Pues sí, el mundo rural está de moda. Aunque algunos ya lo veníamos escribiendo desde hace varias décadas, otros, sin embargo, parece que lo han descubierto anteayer. ¿Y por qué está de moda? Por los efectos mediáticos de unos ensayos, unas novelas y unas cuantas declaraciones de personajes relevantes en algunos medios de comunicación que se han percatado que aquí hay un filón para estar en el candelero. Lo cual no está mal si pasamos de las bonitas palabras, las buenas intenciones, las columnas de opinión y los foros de expertos que se montan por aquí y por allá a la acción. Porque el peligro de las modas es precisamente su inconsistencia; es decir, que nos preocupemos por un problema o cualquier otra circunstancia de la vida cotidiana dado que, cada vez más, vivimos atrapados por la novedad, lo superficial, lo efímero, lo líquido e incluso lo gaseoso, si utilizamos algunos términos que también se han puesto de moda y que se emplean en la jerga sociológica para describir el contexto social que nos envuelve en la actualidad.

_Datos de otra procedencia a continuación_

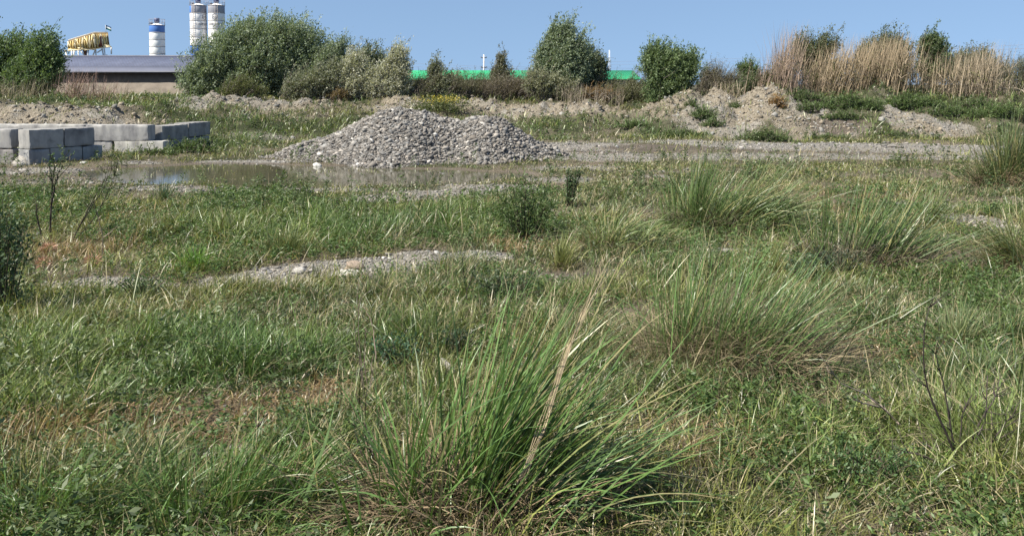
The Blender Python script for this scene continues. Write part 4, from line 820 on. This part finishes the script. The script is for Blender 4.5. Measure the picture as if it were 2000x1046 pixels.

No está mal que el mundo rural esté de moda si, como digo, pasamos a la acción y dejamos de escuchar sermones sobre lo que debe hacerse y no se hace. El reto, sin embargo, no es fácil. Porque el mundo rural, tan heterogéneo y tan diverso, debe enfrentarse a múltiples problemas y desafíos. Algunos son internos y específicos de cada territorio y otros se dirimen en escenarios muy lejanos, a muchos kilómetros de distancia del lugar de residencia o de trabajo de las personas que han decidido seguir construyendo su vida en alguna de esas localidades que, según parece, han pasado de vivir estupendamente a encontrarse de bruces con todos los males habidos y por haber. De los internos conviene recordar que los pueblos no son esos espacios mágicos e idílicos que algunos siguen conservando en su imaginario personal. Porque en los pueblos, como escuchaba hace siete días en Montamarta en el encuentro de asociaciones, existen divisiones mucho más profundas de lo que parece y el individualismo sigue siendo una de sus señas de identidad.

¿Y qué decir de las decisiones que se toman muy lejos por quienes, en muchos casos, nunca han pisado un establo, un gallinero, una nave de cerdos, una dehesa, un huerto o una simple tierra de labor? Personas que han olvidado que la inmensa mayoría de los pueblos de España no juegan en la misma categoría que esas ciudades o zonas industriales y de servicios que se convirtieron, no hace tanto tiempo, en los grandes destinos de quienes aspiraban a mejorar su vida y las de sus hijos, porque les vendieron que su futuro solo podía construirse en esos lugares, lejos del terruño que les vio nacer. A estas personas les inculcaron también que quienes vivían en los pueblos eran toscos, rudos, incultos y paletos. O sea, bichos raros. Por tanto, había que salir pitando y buscar la felicidad en esas poblaciones donde algunos pensaban que los perros se ataban con longanizas. Sin embargo, unos y otros nunca se preocuparon por valorar lo propio ni de lanzarse a la aventura, impulsando nuevos proyectos e iniciativas. Y ahora, claro, es tarde.